De plus en plus de Sénégalais de la diaspora envisagent un retour au pays avec l’ambition de contribuer activement au développement national. Le secteur agricole, en particulier, les attire, conscients de son potentiel et de la nécessité d’œuvrer pour la sécurité alimentaire, la création d’emplois et la croissance économique. Cependant, le parcours n’est pas sans obstacles. Selon Pape Guèye, le principal frein demeure l’accès au foncier. « Malgré notre volonté et nos moyens, nous faisons face à des lenteurs administratives et à des blocages qui découragent beaucoup de nos compatriotes », fait-il savoir.

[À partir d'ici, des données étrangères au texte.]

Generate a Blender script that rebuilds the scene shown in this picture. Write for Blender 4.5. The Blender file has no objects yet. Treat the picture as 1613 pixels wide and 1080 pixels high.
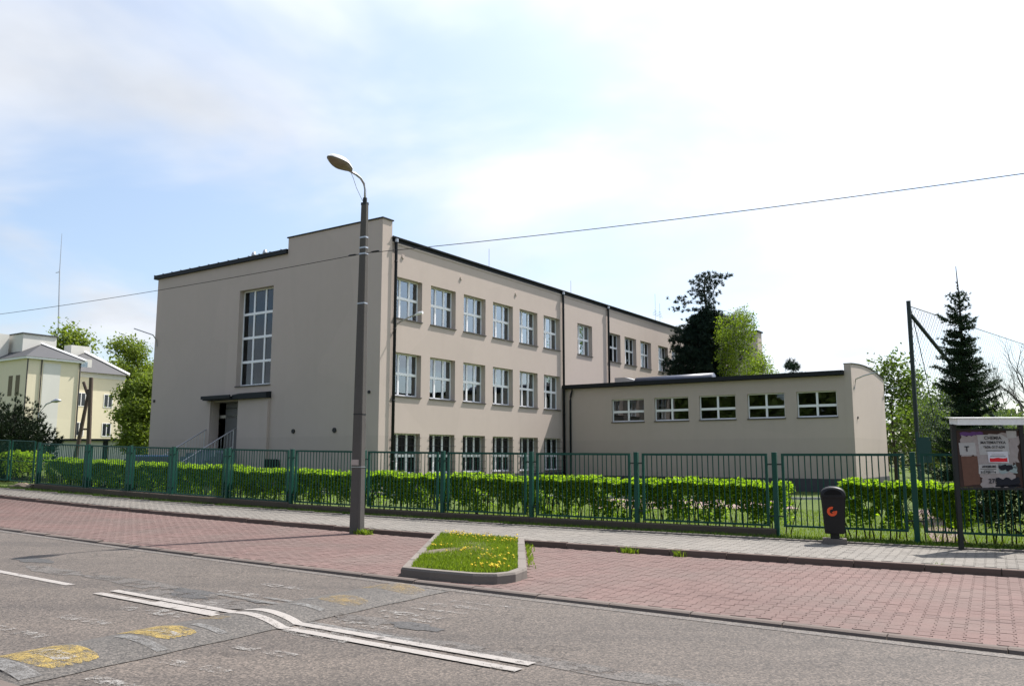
import bpy, math, random
import numpy as np
from mathutils import Matrix, Vector
random.seed(7); rng = np.random.default_rng(7)
scene = bpy.context.scene
R = math.radians

# ------------------------------------------------------------------ camera
cam_d = bpy.data.cameras.new('camera'); cam = bpy.data.objects.new('camera', cam_d)
scene.collection.objects.link(cam); scene.camera = cam
cam_d.sensor_width = 36.0; cam_d.lens = 36.0 * 1304.3 / 1613.0
cam_d.clip_start = 0.1; cam_d.clip_end = 3000.0
cam.location = (0, 0, 1.75); cam.rotation_euler = (math.pi / 2 + 0.13553, 0, 0)

# ------------------------------------------------------------------ sun + sky
SUN_AZ, SUN_EL = R(51.5), R(56.5)          # azimuth clockwise from +Y
sun_dir = Vector((math.sin(SUN_AZ) * math.cos(SUN_EL), math.cos(SUN_AZ) * math.cos(SUN_EL), math.sin(SUN_EL)))
sun_d = bpy.data.lights.new('sun', 'SUN'); sun_d.energy = 3.15; sun_d.angle = R(0.55); sun_d.color = (1.0, 0.955, 0.90)
sun = bpy.data.objects.new('sun', sun_d); scene.collection.objects.link(sun)
sun.rotation_euler = (-sun_dir).to_track_quat('-Z', 'Y').to_euler(); sun.location = (30, 30, 60)

world = bpy.data.worlds.new('World'); scene.world = world; world.use_nodes = True
nt = world.node_tree; nt.nodes.clear()
def wn(t, **k):
    n = nt.nodes.new(t)
    for a, v in k.items(): setattr(n, a, v)
    return n
def wl(a, b): nt.links.new(a, b)
def wmath(op, a, b=None, clamp=False):
    n = wn('ShaderNodeMath', operation=op, use_clamp=clamp)
    for i, x in enumerate((a, b)):
        if x is None: continue
        if isinstance(x, (int, float)): n.inputs[i].default_value = x
        else: wl(x, n.inputs[i])
    return n.outputs[0]
w_out = wn('ShaderNodeOutputWorld'); w_bg = wn('ShaderNodeBackground'); w_bg.inputs[1].default_value = 0.1
wl(w_bg.outputs[0], w_out.inputs[0])
sky = wn('ShaderNodeTexSky', sky_type='NISHITA'); sky.sun_disc = False
sky.sun_elevation = SUN_EL; sky.sun_rotation = SUN_AZ; sky.air_density = 1.0; sky.dust_density = 1.5; sky.ozone_density = 1.0
tc = wn('ShaderNodeTexCoord'); sep = wn('ShaderNodeSeparateXYZ'); wl(tc.outputs['Generated'], sep.inputs[0])
zc = wmath('MAXIMUM', sep.outputs[2], 0.0); zd = wmath('ADD', zc, 0.22)
cx_ = wmath('DIVIDE', sep.outputs[0], zd); cy_ = wmath('DIVIDE', sep.outputs[1], zd)
comb = wn('ShaderNodeCombineXYZ'); wl(cx_, comb.inputs[0]); wl(cy_, comb.inputs[1]); comb.inputs[2].default_value = 7.7
nz = wn('ShaderNodeTexNoise'); nz.inputs['Scale'].default_value = 1.3; nz.inputs['Detail'].default_value = 5; nz.inputs['Roughness'].default_value = 0.5; nz.inputs['Distortion'].default_value = 0.35
wl(comb.outputs[0], nz.inputs['Vector'])
mp = wn('ShaderNodeMapping'); mp.inputs['Location'].default_value = (5.3, 2.2, 1.0); wl(comb.outputs[0], mp.inputs[0])
nz2 = wn('ShaderNodeTexNoise'); nz2.inputs['Scale'].default_value = 2.4; nz2.inputs['Detail'].default_value = 5; nz2.inputs['Roughness'].default_value = 0.5
wl(mp.outputs[0], nz2.inputs['Vector'])
cov = wn('ShaderNodeMapRange', interpolation_type='SMOOTHSTEP'); cov.inputs[1].default_value = 0.42; cov.inputs[2].default_value = 0.68; wl(nz.outputs['Fac'], cov.inputs[0])
dotn = wn('ShaderNodeVectorMath', operation='DOT_PRODUCT'); wl(tc.outputs['Generated'], dotn.inputs[0]); dotn.inputs[1].default_value = sun_dir
glow = wmath('POWER', wmath('MAXIMUM', dotn.outputs['Value'], 0.0), 3.2)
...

D’après lui, l’État doit jouer un rôle plus proactif pour encourager ces initiatives, en simplifiant les procédures d’accompagnement à la création d’entreprises et en mettant à disposition des terres agricoles. Au Sénégal, les terres arables offrent une belle opportunité de réussite pour les expatriés qui souhaitent investir dans le secteur agricole. L’aventure de Pape Guèye illustre une réalité plus vaste : celle d’une diaspora prête à s’engager, à condition qu’on lui en donne les moyens. Une opportunité à saisir pour un développement endogène et durable du Sénégal.